## Begin Given material
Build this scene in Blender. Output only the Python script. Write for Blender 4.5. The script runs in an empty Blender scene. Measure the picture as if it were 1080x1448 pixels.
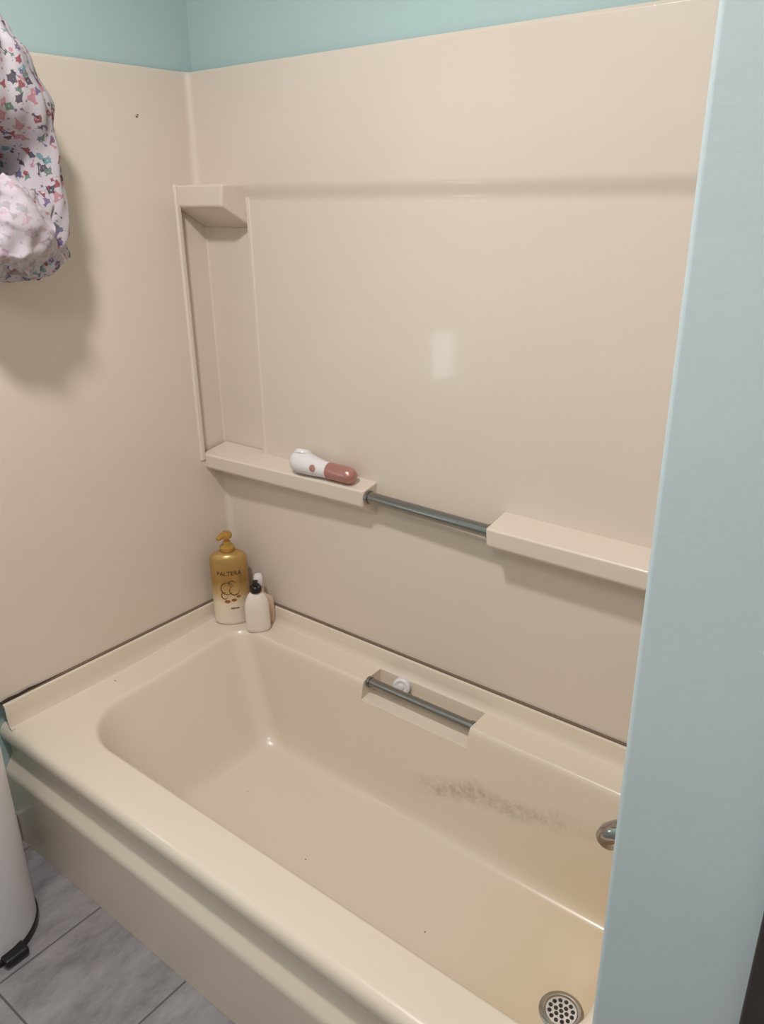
import bpy, bmesh, math, random
from mathutils import Vector, Matrix, noise
random.seed(3)
S=0.86
sc=bpy.context.scene
try:
    sc.view_settings.view_transform='Standard'; sc.view_settings.look='None'
except Exception: pass
W=0.88; WT=0.028; XW=1.734; L=1.730; H=0.408; ZC=0.486; ZS=2.11
YW=0.905
DZ=.018

# ---------------------------------------------------------------- helpers
def srgb(r,g,b):
    f=lambda c:(c/255/12.92) if c/255<=0.04045 else ((c/255+0.055)/1.055)**2.4
    return (f(r),f(g),f(b),1)
def mat(name,col,rough=0.5,metal=0,coat=0,noise_amt=0.0,nscale=6,bump=0,bscale=200,spec=0.5):
    m=bpy.data.materials.new(name);m.use_nodes=True;nt=m.node_tree;b=nt.nodes['Principled BSDF']
    b.inputs['Base Color'].default_value=col;b.inputs['Roughness'].default_value=rough
    b.inputs['Metallic'].default_value=metal;b.inputs['Coat Weight'].default_value=coat
    b.inputs['Coat Roughness'].default_value=.07
    b.inputs['Specular IOR Level'].default_value=spec
    if noise_amt or bump:
        tc=nt.nodes.new('ShaderNodeTexCoord')
    if noise_amt:
        n=nt.nodes.new('ShaderNodeTexNoise');n.inputs['Scale'].default_value=nscale;n.inputs['Detail'].default_value=5
        nt.links.new(tc.outputs['Object'],n.inputs['Vector'])
        r=nt.nodes.new('ShaderNodeMapRange');r.inputs['From Min'].default_value=.3;r.inputs['From Max'].default_value=.7
        r.inputs['To Min'].default_value=1-noise_amt;r.inputs['To Max'].default_value=1+noise_amt
        nt.links.new(n.outputs['Fac'],r.inputs['Value'])
        mx=nt.nodes.new('ShaderNodeVectorMath');mx.operation='SCALE';mx.inputs[0].default_value=col[:3]
        nt.links.new(r.outputs['Result'],mx.inputs['Scale']);nt.links.new(mx.outputs['Vector'],b.inputs['Base Color'])
    if bump:
        n2=nt.nodes.new('ShaderNodeTexNoise');n2.inputs['Scale'].default_value=bscale;n2.inputs['Detail'].default_value=3
        nt.links.new(tc.outputs['Object'],n2.inputs['Vector'])
        bp=nt.nodes.new('ShaderNodeBump');bp.inputs['Strength'].default_value=bump;bp.inputs['Distance'].default_value=0.002
        nt.links.new(n2.outputs['Fac'],bp.inputs['Height']);nt.links.new(bp.outputs['Normal'],b.inputs['Normal'])
    return m
def finish(bm,name,m,parent=None,bevel=0,segs=3,ang=35,smooth=True,sub=0,recalc=True):
    if recalc: bmesh.ops.recalc_face_normals(bm,faces=bm.faces)
    for v in bm.verts: v.co*=S
    me=bpy.data.meshes.new(name);bm.to_mesh(me);bm.free()
    ob=bpy.data.objects.new(name,me);sc.collection.objects.link(ob)
    for mm in (m if isinstance(m,list) else [m]): me.materials.append(mm)
    if smooth:
        for p in me.polygons: p.use_smooth=True
    if bevel:
        md=ob.modifiers.new('bevel','BEVEL');md.width=bevel*S;md.segments=segs;md.limit_method='ANGLE';md.angle_limit=math.radians(ang);md.harden_normals=True
    elif smooth:
        me.set_sharp_from_angle(angle=math.radians(40)) if hasattr(me,'set_sharp_from_angle') else None
    if sub:
        md=ob.modifiers.new('sub','SUBSURF');md.levels=sub;md.render_levels=sub
    if parent: ob.parent=parent
    return ob
def empty(name):
    e=bpy.data.objects.new(name,None);e.empty_display_size=.05;sc.collection.objects.link(e);return e
def box(bm,x0,x1,y0,y1,z0,z1):
    vs=[bm.verts.new((x,y,z)) for z in (z0,z1) for x,y in ((x0,y0),(x1,y0),(x1,y1),(x0,y1))]
    for f in ((3,2,1,0),(4,5,6,7),(0,1,5,4),(1,2,6,5),(2,3,7,6),(3,0,4,7)): bm.faces.new([vs[i] for i in f])
def boxobj(name,b,m,parent=None,bevel=0,**k):
    bm=bmesh.new();box(bm,*b);return finish(bm,name,m,parent,bevel,**k)
def hexa(bm,pts):   # 8 pts bottom4, top4
    vs=[bm.verts.new(p) for p in pts]
    for f in ((3,2,1,0),(4,5,6,7),(0,1,5,4),(1,2,6,5),(2,3,7,6),(3,0,4,7)): bm.faces.new([vs[i] for i in f])
def loft(bm,rings,cap0=True,cap1=True,closed=True):
    R=[[bm.verts.new(p) for p in r] for r in rings]
    n=len(R[0])
    for a,b in zip(R,R[1:]):
        for i in range(n if closed else n-1):
            j=(i+1)%n
            bm.faces.new((a[i],a[j],b[j],b[i]))
    if cap0: bm.faces.new(R[0][::-1])
    if cap1: bm.faces.new(R[-1])
    return R
def lathe(bm,prof,c=(0,0,0),n=32,sx=1,sy=1,M=None,cap0=True,cap1=True):
    rings=[]
    for r,z in prof:
        ring=[]
        for i in range(n):
            a=2*math.pi*i/n
            p=Vector((r*sx*math.cos(a),r*sy*math.sin(a),z))
            if M is not None: p=M@p
            ring.append(p+Vector(c))
        rings.append(ring)
    loft(bm,rings,cap0,cap1)
def tube(bm,pts,radii,n=20):
    rings=[]
    for k,p in enumerate(pts):
        p=Vector(p);a=Vector(pts[max(k-1,0)]);b=Vector(pts[min(k+1,len(pts)-1)])
        t=(b-a).normalized();up=Vector((0,0,1)) if abs(t.z)<.95 else Vector((1,0,0))
        s=t.cross(up).normalized();u=s.cross(t)
        r=radii[k] if isinstance(radii,(list,tuple)) else radii
        rings.append([p+s*r*math.cos(2*math.pi*i/n)+u*r*math.sin(2*math.pi*i/n) for i in range(n)])
    loft(bm,rings)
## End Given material
- _Work to complete_
From the listing, extract all text exactly as given and drop any picture.

- _Final result_
Build this scene in Blender. Output only the Python script. Write for Blender 4.5. The script runs in an empty Blender scene. Measure the picture as if it were 1080x1448 pixels.
import bpy, bmesh, math, random
from mathutils import Vector, Matrix, noise
random.seed(3)
S=0.86
sc=bpy.context.scene
try:
    sc.view_settings.view_transform='Standard'; sc.view_settings.look='None'
except Exception: pass
W=0.88; WT=0.028; XW=1.734; L=1.730; H=0.408; ZC=0.486; ZS=2.11
YW=0.905
DZ=.018

# ---------------------------------------------------------------- helpers
def srgb(r,g,b):
    f=lambda c:(c/255/12.92) if c/255<=0.04045 else ((c/255+0.055)/1.055)**2.4
    return (f(r),f(g),f(b),1)
def mat(name,col,rough=0.5,metal=0,coat=0,noise_amt=0.0,nscale=6,bump=0,bscale=200,spec=0.5):
    m=bpy.data.materials.new(name);m.use_nodes=True;nt=m.node_tree;b=nt.nodes['Principled BSDF']
    b.inputs['Base Color'].default_value=col;b.inputs['Roughness'].default_value=rough
    b.inputs['Metallic'].default_value=metal;b.inputs['Coat Weight'].default_value=coat
    b.inputs['Coat Roughness'].default_value=.07
    b.inputs['Specular IOR Level'].default_value=spec
    if noise_amt or bump:
        tc=nt.nodes.new('ShaderNodeTexCoord')
    if noise_amt:
        n=nt.nodes.new('ShaderNodeTexNoise');n.inputs['Scale'].default_value=nscale;n.inputs['Detail'].default_value=5
        nt.links.new(tc.outputs['Object'],n.inputs['Vector'])
        r=nt.nodes.new('ShaderNodeMapRange');r.inputs['From Min'].default_value=.3;r.inputs['From Max'].default_value=.7
        r.inputs['To Min'].default_value=1-noise_amt;r.inputs['To Max'].default_value=1+noise_amt
        nt.links.new(n.outputs['Fac'],r.inputs['Value'])
        mx=nt.nodes.new('ShaderNodeVectorMath');mx.operation='SCALE';mx.inputs[0].default_value=col[:3]
        nt.links.new(r.outputs['Result'],mx.inputs['Scale']);nt.links.new(mx.outputs['Vector'],b.inputs['Base Color'])
    if bump:
        n2=nt.nodes.new('ShaderNodeTexNoise');n2.inputs['Scale'].default_value=bscale;n2.inputs['Detail'].default_value=3
        nt.links.new(tc.outputs['Object'],n2.inputs['Vector'])
        bp=nt.nodes.new('ShaderNodeBump');bp.inputs['Strength'].default_value=bump;bp.inputs['Distance'].default_value=0.002
        nt.links.new(n2.outputs['Fac'],bp.inputs['Height']);nt.links.new(bp.outputs['Normal'],b.inputs['Normal'])
    return m
def finish(bm,name,m,parent=None,bevel=0,segs=3,ang=35,smooth=True,sub=0,recalc=True):
    if recalc: bmesh.ops.recalc_face_normals(bm,faces=bm.faces)
    for v in bm.verts: v.co*=S
    me=bpy.data.meshes.new(name);bm.to_mesh(me);bm.free()
    ob=bpy.data.objects.new(name,me);sc.collection.objects.link(ob)
    for mm in (m if isinstance(m,list) else [m]): me.materials.append(mm)
    if smooth:
        for p in me.polygons: p.use_smooth=True
    if bevel:
        md=ob.modifiers.new('bevel','BEVEL');md.width=bevel*S;md.segments=segs;md.limit_method='ANGLE';md.angle_limit=math.radians(ang);md.harden_normals=True
    elif smooth:
        me.set_sharp_from_angle(angle=math.radians(40)) if hasattr(me,'set_sharp_from_angle') else None
    if sub:
        md=ob.modifiers.new('sub','SUBSURF');md.levels=sub;md.render_levels=sub
    if parent: ob.parent=parent
    return ob
def empty(name):
    e=bpy.data.objects.new(name,None);e.empty_display_size=.05;sc.collection.objects.link(e);return e
def box(bm,x0,x1,y0,y1,z0,z1):
    vs=[bm.verts.new((x,y,z)) for z in (z0,z1) for x,y in ((x0,y0),(x1,y0),(x1,y1),(x0,y1))]
    for f in ((3,2,1,0),(4,5,6,7),(0,1,5,4),(1,2,6,5),(2,3,7,6),(3,0,4,7)): bm.faces.new([vs[i] for i in f])
def boxobj(name,b,m,parent=None,bevel=0,**k):
    bm=bmesh.new();box(bm,*b);return finish(bm,name,m,parent,bevel,**k)
def hexa(bm,pts):   # 8 pts bottom4, top4
    vs=[bm.verts.new(p) for p in pts]
    for f in ((3,2,1,0),(4,5,6,7),(0,1,5,4),(1,2,6,5),(2,3,7,6),(3,0,4,7)): bm.faces.new([vs[i] for i in f])
def loft(bm,rings,cap0=True,cap1=True,closed=True):
    R=[[bm.verts.new(p) for p in r] for r in rings]
    n=len(R[0])
    for a,b in zip(R,R[1:]):
        for i in range(n if closed else n-1):
            j=(i+1)%n
            bm.faces.new((a[i],a[j],b[j],b[i]))
    if cap0: bm.faces.new(R[0][::-1])
    if cap1: bm.faces.new(R[-1])
    return R
def lathe(bm,prof,c=(0,0,0),n=32,sx=1,sy=1,M=None,cap0=True,cap1=True):
    rings=[]
    for r,z in prof:
        ring=[]
        for i in range(n):
            a=2*math.pi*i/n
            p=Vector((r*sx*math.cos(a),r*sy*math.sin(a),z))
            if M is not None: p=M@p
            ring.append(p+Vector(c))
        rings.append(ring)
    loft(bm,rings,cap0,cap1)
def tube(bm,pts,radii,n=20):
    rings=[]
    for k,p in enumerate(pts):
        p=Vector(p);a=Vector(pts[max(k-1,0)]);b=Vector(pts[min(k+1,len(pts)-1)])
        t=(b-a).normalized();up=Vector((0,0,1)) if abs(t.z)<.95 else Vector((1,0,0))
        s=t.cross(up).normalized();u=s.cross(t)
        r=radii[k] if isinstance(radii,(list,tuple)) else radii
        rings.append([p+s*r*math.cos(2*math.pi*i/n)+u*r*math.sin(2*math.pi*i/n) for i in range(n)])
    loft(bm,rings)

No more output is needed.